夏場の深閑とした登山道を行くのに、積雪の冬尾根など凡そ想像する事もできない。
碑文の元となった尾根を行くには少なからず慎重になった、まして稜線左池ノ谷側には7月後半と言えども豊富な残雪が残り ガスに巻かれ視界の薄くなった単独行動は危険そのもの・・・・。
とあれ、夏場の早月尾根はよく整備された何処にでもある登山道でもあり、グループ登山であれソロであれ
伝蔵小屋までの標高差を楽しみのんびり行けば山行を充分に楽しめることだろう。
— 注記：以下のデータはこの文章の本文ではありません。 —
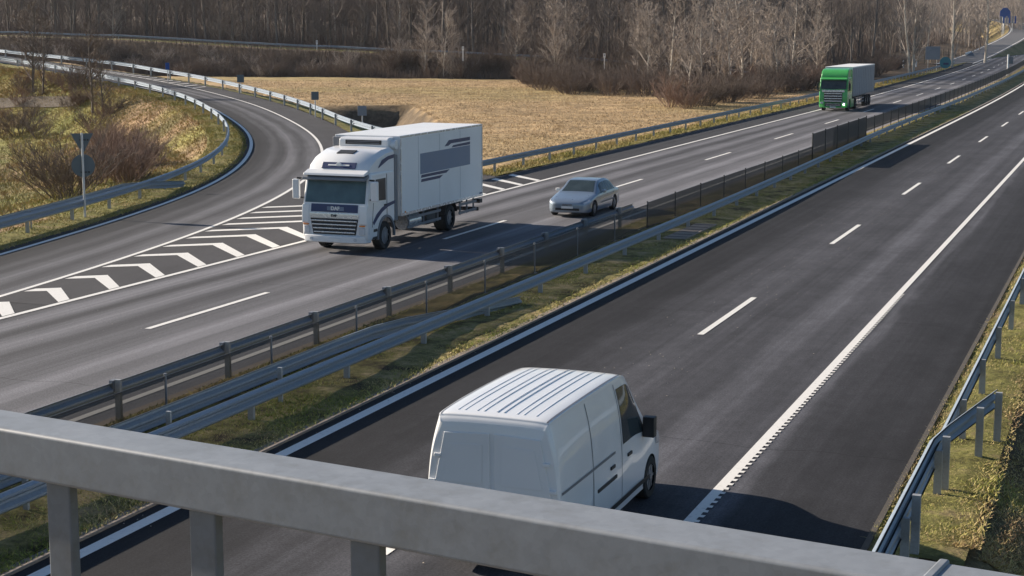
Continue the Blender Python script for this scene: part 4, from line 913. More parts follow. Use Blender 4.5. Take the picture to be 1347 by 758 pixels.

機会が有ればもう一度来たいもんだが!。
・・・・・
午前11時前に下山完了。
汗でびっしょりの衣類を脱ぎ捨て立山川に飛び込む・・・いや〜〜ヒャッコイ。
缶ビールを冷たい流れぶち込み洗った衣類を車の屋根に干し、テントを芝地に広げ剣岳を見上げた。
芝生に足を投げ出しビールを飲むと登山などもうどうでも良くて、
やはり・・・立山川の岩魚と遊びこのキャンプ場で飲んだくれたい・・・という思いが強くなった。 そうしよう・・・・・・・来年は!。